C’EST QU’ENTRETEMPS LE GLOWY est devenu synonyme d’énergie, de vitalité, de bonne hygiène de vie. La créatrice Isabel Marant ne dit pas autre chose quand elle affirme à propos des produits qu’elle vient d’imaginer pour L’Oréal Paris : « Une peau un peu brillante et qui respire donne un côté plus sain qu’une peau mate et poudrée. » Les influenceuses qui, sur leur Instagram, étincellent sous des hectolitres de crème hydratante, tels des phares guidant les followers sur le sentier lumineux du mens sana in corpore sano, ont reçu le message…
POUR UNE AMÉRICAINE, SE VOIR GRATIFIÉE d’un « You glow ! » est le plus beau des compliments. Avec un flou délicat qui permet de ne pas savoir tout à fait si on congratule la personne ou sa personnalité. « Cette lumière extérieure est aujourd’hui perçue comme le reflet perceptible d’une vraie lumière intérieure », décrypte l’enseignante en philosophie Marie Robert, auteur de Kant tu ne sais plus quoi faire, il reste la philo (Éd. Flammarion/Versilio). Entendez qu’on rayonne car on est avant tout une belle âme… même si on est un peu aidée par un peeling chez le dermato. Or, d’âme lumineuse à esprit éclairé, il n’y a parfois qu’un pas. C’est pourquoi le glow nouveau, en dépit de ses origines futiles, prend aussi une petite dimension moralisatrice. Le cas de la chanteuse Alicia Keys, icône du mouvement #nomakeup et encensée partout pour son glow, est captivant. On part d’une star qui, en 2016, décide de ne plus se maquiller. Et l’on obtient une vraie figure de l’empowerment féminin, prompte à gloser sur le sujet !
« Cela va plus loin », poursuit Marie Robert, qui pointe le risque d’une forme de prétention terrible autour de l’éclat. Cela devient alors une sorte de but en soi, autour duquel toute la vie semble devoir tourner, une forme d’ascèse, certes glamour, mais très autocentrée. Le glow, c’est tellement de boulot diététique, sportif, méditatif… « qu’on se
demande quel temps il peut bien rester pour les enfants, l’amoureux ou les amis ! s’amuse-t-elle. Quand on rayonne trop, on finit par aveugler ses semblables. Souvenonsnous que, chez Nietzsche, le surhomme est le seul visible, celui qui brille et éclipse tous les autres ».
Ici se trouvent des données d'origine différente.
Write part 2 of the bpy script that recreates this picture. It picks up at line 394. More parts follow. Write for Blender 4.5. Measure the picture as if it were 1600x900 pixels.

LE CULTE DU GLOW SERAIT-IL DONC moins bienveillant qu’il n’y paraît ? Sur les comptes Instagram des pros du genre, comme la très sélecte instructrice de yoga kundalini Caroline Benezet, les intéressées prennent volontiers des poses de déesse hiératique coiffée d’un intimidant turban blanc, et postent des selfies avantageux, éblouissants de fraîcheur, au sortir de sessions de surf que l’on imagine intenses. « Rise and shine », commentent-elles sobrement, histoire d’enfoncer le clou. L’ensemble est parfaitement culpabilisant pour le commun des mortels, en général beaucoup moins connecté à son brillant Moi et à sa radieuse Mère Nature. Et surtout moins doué dans le choix des filtres photo. La parade, quand on sent bien qu’on n’envoie pas autant de glow que l’époque l’exige ? Se souvenir, avec Marie Robert, que « toute cette lumière neutralise la complexité du vivant ». Et que ce sont nos zones d’ombre qui font justement notre richesse.